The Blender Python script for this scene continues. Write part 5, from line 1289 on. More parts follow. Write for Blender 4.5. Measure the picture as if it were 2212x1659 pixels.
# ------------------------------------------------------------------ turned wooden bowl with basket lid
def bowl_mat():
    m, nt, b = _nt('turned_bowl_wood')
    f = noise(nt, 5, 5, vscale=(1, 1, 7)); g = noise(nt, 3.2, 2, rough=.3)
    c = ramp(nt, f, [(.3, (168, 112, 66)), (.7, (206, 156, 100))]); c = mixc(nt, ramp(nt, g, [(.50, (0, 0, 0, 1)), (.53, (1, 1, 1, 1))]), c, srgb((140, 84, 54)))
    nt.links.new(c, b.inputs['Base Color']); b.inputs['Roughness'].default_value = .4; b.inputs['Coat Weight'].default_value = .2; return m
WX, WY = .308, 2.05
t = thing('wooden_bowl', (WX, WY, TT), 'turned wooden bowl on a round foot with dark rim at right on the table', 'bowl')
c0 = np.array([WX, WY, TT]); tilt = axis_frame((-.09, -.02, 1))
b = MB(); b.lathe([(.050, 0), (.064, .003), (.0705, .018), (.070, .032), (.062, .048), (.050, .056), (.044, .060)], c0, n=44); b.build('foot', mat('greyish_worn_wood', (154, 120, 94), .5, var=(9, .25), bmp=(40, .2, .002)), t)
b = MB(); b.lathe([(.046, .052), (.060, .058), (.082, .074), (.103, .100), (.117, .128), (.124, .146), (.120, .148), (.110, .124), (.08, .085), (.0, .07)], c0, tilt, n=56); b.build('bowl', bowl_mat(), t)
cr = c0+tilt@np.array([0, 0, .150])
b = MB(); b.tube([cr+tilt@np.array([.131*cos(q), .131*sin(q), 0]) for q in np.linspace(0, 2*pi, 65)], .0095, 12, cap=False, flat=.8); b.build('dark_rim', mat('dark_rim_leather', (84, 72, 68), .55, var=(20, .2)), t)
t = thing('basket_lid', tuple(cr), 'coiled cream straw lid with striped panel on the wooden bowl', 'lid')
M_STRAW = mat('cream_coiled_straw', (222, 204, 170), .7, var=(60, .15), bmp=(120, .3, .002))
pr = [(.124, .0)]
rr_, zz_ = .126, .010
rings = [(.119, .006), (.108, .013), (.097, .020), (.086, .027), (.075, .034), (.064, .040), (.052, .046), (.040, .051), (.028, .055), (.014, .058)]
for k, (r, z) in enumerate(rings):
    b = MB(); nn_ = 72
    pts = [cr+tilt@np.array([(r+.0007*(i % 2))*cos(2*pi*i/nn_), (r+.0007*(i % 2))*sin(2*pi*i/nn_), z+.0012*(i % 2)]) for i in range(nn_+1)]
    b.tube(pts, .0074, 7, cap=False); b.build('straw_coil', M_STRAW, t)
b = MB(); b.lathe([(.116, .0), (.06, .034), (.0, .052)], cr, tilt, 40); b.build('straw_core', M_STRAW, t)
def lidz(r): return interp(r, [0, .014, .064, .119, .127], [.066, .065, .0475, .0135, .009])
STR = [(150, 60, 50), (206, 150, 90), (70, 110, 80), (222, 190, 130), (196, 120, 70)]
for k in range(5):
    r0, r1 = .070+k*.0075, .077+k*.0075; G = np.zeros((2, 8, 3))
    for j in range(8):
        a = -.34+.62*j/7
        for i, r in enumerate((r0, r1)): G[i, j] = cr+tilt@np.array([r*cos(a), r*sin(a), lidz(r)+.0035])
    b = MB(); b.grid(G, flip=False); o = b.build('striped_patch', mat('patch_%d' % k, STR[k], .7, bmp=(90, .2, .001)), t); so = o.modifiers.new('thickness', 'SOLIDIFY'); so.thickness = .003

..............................

Requirements: Nothing should be changed: write out all of the data as is.

Solution to the problem:
The Blender Python script for this scene continues. Write part 5, from line 1289 on. More parts follow. Write for Blender 4.5. Measure the picture as if it were 2212x1659 pixels.
# ------------------------------------------------------------------ turned wooden bowl with basket lid
def bowl_mat():
    m, nt, b = _nt('turned_bowl_wood')
    f = noise(nt, 5, 5, vscale=(1, 1, 7)); g = noise(nt, 3.2, 2, rough=.3)
    c = ramp(nt, f, [(.3, (168, 112, 66)), (.7, (206, 156, 100))]); c = mixc(nt, ramp(nt, g, [(.50, (0, 0, 0, 1)), (.53, (1, 1, 1, 1))]), c, srgb((140, 84, 54)))
    nt.links.new(c, b.inputs['Base Color']); b.inputs['Roughness'].default_value = .4; b.inputs['Coat Weight'].default_value = .2; return m
WX, WY = .308, 2.05
t = thing('wooden_bowl', (WX, WY, TT), 'turned wooden bowl on a round foot with dark rim at right on the table', 'bowl')
c0 = np.array([WX, WY, TT]); tilt = axis_frame((-.09, -.02, 1))
b = MB(); b.lathe([(.050, 0), (.064, .003), (.0705, .018), (.070, .032), (.062, .048), (.050, .056), (.044, .060)], c0, n=44); b.build('foot', mat('greyish_worn_wood', (154, 120, 94), .5, var=(9, .25), bmp=(40, .2, .002)), t)
b = MB(); b.lathe([(.046, .052), (.060, .058), (.082, .074), (.103, .100), (.117, .128), (.124, .146), (.120, .148), (.110, .124), (.08, .085), (.0, .07)], c0, tilt, n=56); b.build('bowl', bowl_mat(), t)
cr = c0+tilt@np.array([0, 0, .150])
b = MB(); b.tube([cr+tilt@np.array([.131*cos(q), .131*sin(q), 0]) for q in np.linspace(0, 2*pi, 65)], .0095, 12, cap=False, flat=.8); b.build('dark_rim', mat('dark_rim_leather', (84, 72, 68), .55, var=(20, .2)), t)
t = thing('basket_lid', tuple(cr), 'coiled cream straw lid with striped panel on the wooden bowl', 'lid')
M_STRAW = mat('cream_coiled_straw', (222, 204, 170), .7, var=(60, .15), bmp=(120, .3, .002))
pr = [(.124, .0)]
rr_, zz_ = .126, .010
rings = [(.119, .006), (.108, .013), (.097, .020), (.086, .027), (.075, .034), (.064, .040), (.052, .046), (.040, .051), (.028, .055), (.014, .058)]
for k, (r, z) in enumerate(rings):
    b = MB(); nn_ = 72
    pts = [cr+tilt@np.array([(r+.0007*(i % 2))*cos(2*pi*i/nn_), (r+.0007*(i % 2))*sin(2*pi*i/nn_), z+.0012*(i % 2)]) for i in range(nn_+1)]
    b.tube(pts, .0074, 7, cap=False); b.build('straw_coil', M_STRAW, t)
b = MB(); b.lathe([(.116, .0), (.06, .034), (.0, .052)], cr, tilt, 40); b.build('straw_core', M_STRAW, t)
def lidz(r): return interp(r, [0, .014, .064, .119, .127], [.066, .065, .0475, .0135, .009])
STR = [(150, 60, 50), (206, 150, 90), (70, 110, 80), (222, 190, 130), (196, 120, 70)]
for k in range(5):
    r0, r1 = .070+k*.0075, .077+k*.0075; G = np.zeros((2, 8, 3))
    for j in range(8):
        a = -.34+.62*j/7
        for i, r in enumerate((r0, r1)): G[i, j] = cr+tilt@np.array([r*cos(a), r*sin(a), lidz(r)+.0035])
    b = MB(); b.grid(G, flip=False); o = b.build('striped_patch', mat('patch_%d' % k, STR[k], .7, bmp=(90, .2, .001)), t); so = o.modifiers.new('thickness', 'SOLIDIFY'); so.thickness = .003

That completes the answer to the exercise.